The rating agency said some of the volumes could be diverted to other countries, potentially affecting distances travelled and putting tonne-mile demand in focus.

“The proposed value of about US$50 billion of goods subject to tariffs accounts for only about 10% of US imports from China and slightly over 2% of China's total merchandise exports.

“In addition, soybeans and steel represent a limited share of the dry-bulk shipping market,” it said.

Fitch said the key risk to shipping is if protectionist measures escalate into a trade war damaging the prospects for global trade and gross domestic product growth.

It said global trade growth is an important stimulator of demand in container shipping, while China remains the key driver for dry-bulk commodity imports and trade.

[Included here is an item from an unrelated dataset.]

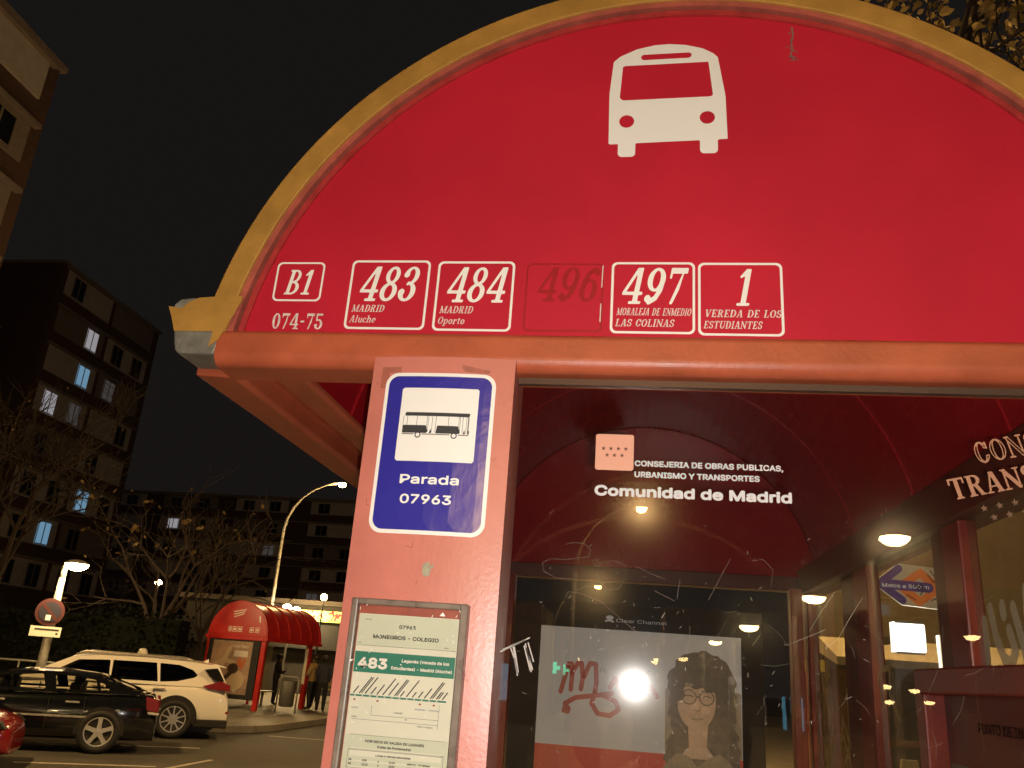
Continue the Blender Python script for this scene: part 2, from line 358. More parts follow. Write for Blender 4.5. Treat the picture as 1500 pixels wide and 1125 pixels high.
g('S', .58, f_ring(.29, .735, .26, .265, .11, .185, f_rect(.3, .4, .7, .72)), f_ring(.29, .275, .27, .275, .11, .195, f_rect(-.1, .29, .28, .62)), f_rect(.16, .46, .42, .545), f_rect(.45, .68, .53, .95), f_rect(.03, .05, .11, .32))
g('T', .72, stem(.36), slab(.36, 0), f_rect(.02, .91, .70, 1), f_rect(.02, .70, .10, 1), f_rect(.62, .70, .70, 1))
g('U', .76, f_rect(.10, .25, .26, 1), f_rect(.58, .25, .66, 1), slab(.18, 1), slab(.62, 1, .26), f_and(f_ring(.38, .30, .28, .30, .14, .22), f_rect(0, -.1, 1, .31)))
g('V', .74, f_line(.14, .97, .36, .03, .17), f_line(.60, .97, .39, .03, .08), f_rect(.0, .93, .30, 1), f_rect(.48, .93, .74, 1))
g('l', .32, stem(.16, .15), slab(.16, 0, .30), f_rect(.02, .93, .18, 1))
g('u', .62, f_rect(.10, .15, .25, .68), f_rect(.42, .0, .57, .68), f_rect(0, .61, .2, .68), f_and(f_ring(.33, .20, .23, .20, .09, .13), f_rect(0, -.1, 1, .21)), f_rect(.5, 0, .64, .07))
g('c', .52, f_ring(.27, .34, .25, .34, .10, .26, f_rect(.34, .2, .7, .46)), f_ell(.42, .52, .08, .08))
g('h', .66, f_rect(.08, 0, .23, 1), f_rect(0, 0, .30, .07), f_rect(0, .93, .2, 1), f_rect(.44, 0, .58, .45), f_rect(.38, 0, .66, .07), f_and(f_ring(.34, .44, .24, .24, .10, .17), f_rect(0, .43, 1, 1)))
g('e', .54, f_ring(.27, .34, .25, .34, .10, .26, f_rect(.3, .14, .7, .31)), f_rect(.1, .31, .5, .38))
g('p', .60, f_rect(.08, -.28, .23, .66), f_rect(0, -.28, .32, -.21), f_ring(.33, .34, .25, .34, .11, .26), f_rect(0, .6, .2, .67))
g('o', .56, f_ring(.28, .34, .26, .34, .11, .26))
g('r', .48, f_rect(.08, 0, .23, .67), f_rect(0, 0, .33, .07), f_rect(0, .6, .2, .67), f_caps([(.22, .48), (.30, .60), (.40, .62)], .09), f_ell(.41, .56, .08, .08))
g('t', .42, f_rect(.12, .12, .26, .86), f_rect(.02, .6, .38, .68), f_caps([(.19, .14), (.26, .05), (.36, .10)], .09))
def slab_text(mb, txt, x, z, h, fn, wx=.62, shear=0.0, sp=.06, res=24, width=None, outline=False):
    adv = sum((.4 if c == ' ' else G[c][0]) + sp for c in txt) - sp
    if width: wx = width / adv / h
    u = 0.0
    for c in txt:
        if c == ' ': u += .4 + sp; continue
        wd, f = G[c]
        if outline: f = f_sub(f, (lambda q: (lambda a, b: q(a, b) + .045))(f))
        fill(mb, f, -.04, -.32 if c == 'p' else -.03, wd + .04, 1.03, 1.0 / res, (lambda u0: (lambda a, b: fn(x + ((u0 + a) * wx + b * shear) * h, z + b * h)))(u))
        u += wd + sp
    return x + u * wx * h
try: SANS = bpy.data.fonts.load(bpy.utils.resource_path('LOCAL') + '/datafiles/fonts/Inter.woff2')
except Exception: SANS = None
def font_faces(txt, size, bold=0.0, sx=1.0, align='LEFT', shear=0.0, sp=1.0):
    cu = bpy.data.curves.new('text', 'FONT'); cu.body = txt; cu.size = size
    if SANS: cu.font = SANS
    cu.size = size; cu.offset = bold * size; cu.align_x = align; cu.shear = shear; cu.space_character = sp; cu.resolution_u = 3
    ob = bpy.data.objects.new('text', cu); C.objects.link(ob); dg = bpy.context.evaluated_depsgraph_get(); dg.update()
    me = bpy.data.meshes.new_from_object(ob.evaluated_get(dg)); vs = [(v.co.x * sx, v.co.y) for v in me.vertices]; fs = [tuple(p.vertices) for p in me.polygons]
    bpy.data.objects.remove(ob); bpy.data.curves.remove(cu); bpy.data.meshes.remove(me); return vs, fs
def font(mb, txt, x, z, h, fn, bold=0.0, width=None, sx=1.0, align='LEFT', shear=0.0):
    """h = cap height"""
    vs, fs = font_faces(txt, h / .727, 0.0, 1.0, 'LEFT', shear)
    if not vs: return
    x0 = min(v[0] for v in vs); x1 = max(v[0] for v in vs)
    k = width / (x1 - x0) if width else sx; ww = (x1 - x0) * k
    ox = x if align == 'LEFT' else (x - ww / 2 if align == 'CENTER' else x - ww)
    # bold: the outline is thickened by copies a hair's breadth apart, each a little prouder than the last
    ring = [(0, 0)] + [(math.cos(i * math.pi / 4), math.sin(i * math.pi / 4)) for i in range(8)] if bold > .008 else [(0, 0)]
    for i, (du, dv) in enumerate(ring):
        pts = []
        for a, b in vs:
            p = fn(ox + (a - x0) * k + du * bold * h, z + b + dv * bold * h); pts.append((p[0], p[1] - i * 2.5e-5, p[2]))
        mb.add(pts, fs)
def flat(y): return lambda u, v: (u, y, v)
def arc(cx, cz, r, a0, a1, n): return [(cx + r * math.cos(a0 + (a1 - a0) * i / n), cz + r * math.sin(a0 + (a1 - a0) * i / n)) for i in range(n + 1)]

# ============================================================ SETTING
mb = MB(); mb.box(-220, 220, -220, 260, -.5, 0)
tag(mb.build('road', M['asphalt']), kind='structure')
mb = MB(); mb.box(-1.7, 60, -60, 60, .0, .13)
tag(mb.build('pavement', M['paving'], bevel=.01), kind='structure')
mb = MB(); mb.prism([(-1.70, -60), (-1.70, 60), (-1.85, 60), (-1.85, -60)], .0, .135, 'z')
tag(mb.build('kerb', M['kerb'], bevel=.015), kind='structure')
# far pavement with a rounded corner behind the parked cars
cor = [(-7.95, 70), (-7.95, 20.0)] + [(-9.55 + 1.6 * math.cos(a), 19.2 + 1.6 * math.sin(a)) for a in [0, -.4, -.8, -1.2, -1.57]] + [(-40, 17.6), (-40, 70)]
mb = MB(); mb.prism(cor, .0, .14, 'z')
tag(mb.build('far_pavement', M['paving'], bevel=.01), kind='structure')
mb = MB()
kp = cor[:8]
ko = [(-7.80, 70), (-7.80, 20.0)] + [(-9.55 + 1.75 * math.cos(a), 19.2 + 1.75 * math.sin(a)) for a in [0, -.4, -.8, -1.2, -1.57]] + [(-40, 17.45)]
for i in range(7): mb.prism([kp[i], ko[i], ko[i + 1], kp[i + 1]], .0, .145, 'z')
tag(mb.build('far_kerb', M['kerb'], bevel=.012), kind='structure')
mb = MB()
def line(x0, y0, x1, y1, wd=.1):
    d = Vector((x1 - x0, y1 - y0)).normalized(); q = Vector((-d.y, d.x)) * wd / 2
    mb.face([(x0 - q.x, y0 - q.y, .004), (x1 - q.x, y1 - q.y, .004), (x1 + q.x, y1 + q.y, .004), (x0 + q.x, y0 + q.y, .004)])
line(-7.45, 18.15, -4.6, 18.6); line(-8.2, 11.35, -6.6, 12.2); line(-12.6, 12.0, -7.3, 14.85); line(-6.4, 2, -6.4, 13.5, .08)
tag(mb.build('road_markings', M['paint']), kind='structure')

# ============================================================ NEAR SHELTER
XC, ZC, RO = .086, 2.151, 1.03
Y0, Y1 = 1.57, 5.15
sh = thing('bus_shelter', 'large red barrel-roofed bus shelter in front, ochre rim and route stickers on its gable', 'bus shelter', (XC, 3.4, .13))
aL = math.pi - math.asin((2.235 - ZC) / RO); aR = math.asin((2.235 - ZC) / RO)
def seg(r, zmin, n=72):
    a = math.asin((zmin - ZC) / r); return arc(XC, ZC, r, math.pi - a, a, n)
# gable panel (recessed a little behind the rim)
gp = seg(.95, 2.262)
mb = MB(); mb.prism(gp, 1.580, 1.60); gable = mb.build('gable_panel', M['red'], sh)
def annulus(mb, r0, r1, ya, yb, zmin, n=72, a_end=None):
    A = seg(r0, zmin, n); B = seg(r1, zmin, n)
    for i in range(n):
        mb.add([(A[i][0], ya, A[i][1]), (A[i + 1][0], ya, A[i + 1][1]), (B[i + 1][0], ya, B[i + 1][1]), (B[i][0], ya, B[i][1]),
                (A[i][0], yb, A[i][1]), (A[i + 1][0], yb, A[i + 1][1]), (B[i + 1][0], yb, B[i + 1][1]), (B[i][0], yb, B[i][1])],
               [(0, 3, 2, 1), (4, 5, 6, 7), (0, 1, 5, 4), (2, 3, 7, 6)])
mb = MB(); annulus(mb, .972, RO - .004, 1.560, 1.645, 2.24); annulus(mb, RO - .006, RO, 1.566, 1.640, 2.24)
rim = mb.build('arch_rim', M['ochre'], sh, bevel=.004)
mb = MB(); annulus(mb, .958, .9715, 1.566, 1.60, 2.262); mb.build('rim_lip', M['lip'], rim)
mb = MB(); annulus(mb, .938, .951, 1.573, 1.5795, 2.262); mb.build('rim_seal', mat('seal_red', (.40, .03, .03), .5, var=.3, vscale=20), rim)
# lettering on the gable
GY = flat(1.5785)
mb = MB()
body = [(-.071, 2.741), (-.073, 2.857), (-.073, 2.879), (-.066, 2.965), (-.051, 2.980), (-.014, 2.999), (.027, 3.009), (.060, 3.011), (.097, 3.007), (.134, 2.996), (.158, 2.981), (.168, 2.970), (.183, 2.870), (.184, 2.858), (.187, 2.750)]
tilt = lambda f: (lambda x, y: f(x, y - (x + .03) * .027))
fb = f_sub(f_uni(f_poly(body), f_rr(-.050, 2.708, -.012, 2.78, .009), f_rr(.128, 2.714, .166, 2.78, .009)),
           tilt(f_rr(-.004, 2.967, .110, 2.982, .0075)),
           f_and(tilt(f_rr(-.050, 2.858, .160, 2.953, .012)), f_poly([(-.0505, 2.85), (-.0435, 2.97), (.146, 2.97), (.1585, 2.85)])),
           f_ell(-.0325, 2.801, .0165, .0165), f_ell(.144, 2.807, .0165, .0165))
fill(mb, fb, -.085, 2.70, .20, 3.02, .0034, GY); mb.build('bus_pictogram', M['white'], gable, 'white front-view bus pictogram')
def frame(mb, x0, z0, x1, z1, t=.005, r=.012):
    fill(mb, f_sub(f_rr(x0, z0, x1, z1, r), f_rr(x0 + t, z0 + t, x1 - t, z1 - t, r - t * .6)), x0 - .003, z0 - .003, x1 + .003, z1 + .003, .0024, GY)
def route(x0, z0, x1, z1, num, l1, l2, w1=None, w2=None, numx=None, label=None):
    mb = MB(); frame(mb, x0, z0, x1, z1); wd = x1 - x0
    nh = .083; nw = .125 if len(num) == 3 else .028
    slab_text(mb, num, x0 + (numx if numx is not None else .021), z0 + .066, nh, GY, width=nw, shear=.18, res=34, sp=.07)
    mb.mi = 1
    slab_text(mb, l1, x0 + .012, z0 + .0405, .0165, GY, width=w1, shear=.2, res=20, sp=.05)
    slab_text(mb, l2, x0 + .010, z0 + .0155, .0165, GY, width=w2, shear=.2, res=20, sp=.05)
    mb.build('route_sticker', [M['white'], M['worn']], gable, label)
route(-.621, 2.288, -.444, 2.452, '483', 'MADRID', 'Aluche', .072, .058, label='white route sticker reading 483 Madrid Aluche')
route(-.427, 2.287, -.259, 2.450, '484', 'MADRID', 'Oporto', .072, .058, label='white route sticker reading 484 Madrid Oporto')
route(-.054, 2.287, .117, 2.449, '497', 'MORALEJA DE ENMEDIO', 'LAS COLINAS', .150, .118, numx=.019, label='white route sticker reading 497 Moraleja de Enmedio Las Colinas')
route(.123, 2.285, .291, 2.448, '1', 'VEREDA DE LOS', 'ESTUDIANTES', .150, .114, numx=.072, label='white route sticker reading 1 Vereda de los Estudiantes')
mb = MB(); frame(mb, -.234, 2.289, -.07, 2.446, .004); slab_text(mb, '496', -.212, 2.357, .08, GY, width=.125, shear=.18, res=28)
mb.mi = 1; GZ = flat(1.5775)
mb.ribbon([(-.0725, 2.440), (-.0735, 2.390)], .0022, GZ); mb.ribbon([(-.074, 2.352), (-.0745, 2.312)], .0022, GZ)
mb.build('route_sticker', [M['ghost'], M['worn']], gable, 'faint ghost outline of a removed 496 route sticker')
mb = MB(); frame(mb, -.794, 2.352, -.683, 2.447, .0042); slab_text(mb, 'B1', -.770, 2.368, .060, GY, width=.058, shear=.16, res=30, sp=.12)
mb.build('zone_sticker', M['white'], gable, 'white sticker reading B1')
mb = MB(); slab_text(mb, '074-75', -.784, 2.286, .037, GY, width=.115, res=24, sp=.07); mb.build('number_sticker', M['worn'], gable, 'worn white number 074-75')
mb = MB(); mb.ribbon([(.332, 3.046), (.335, 3.026), (.330, 3.001), (.331, 2.980), (.326, 2.963), (.338, 2.962), (.332, 2.953)], .0032, GY)
for i in range(14):
    x = .332 + random.uniform(-.007, .007); z = random.uniform(2.95, 3.05); mb.ribbon([(x, z), (x + random.uniform(-.008, .008), z + random.uniform(-.006, .006))], .0018, GZ)
mb.build('paint_chip', M['plastic'], gable)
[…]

“We believe the supply side is key to achieving the supply-demand balance and a long-term sustainable recovery in the sector, but further slowdown in volume growth in the short term may put further pressure on freight rates.

“Volume growth has moderated for both container and dry-bulk shipping in recent years. This again emphasises the necessity of prudent capacity management in the sector, which has been plagued by overcapacity,” it said.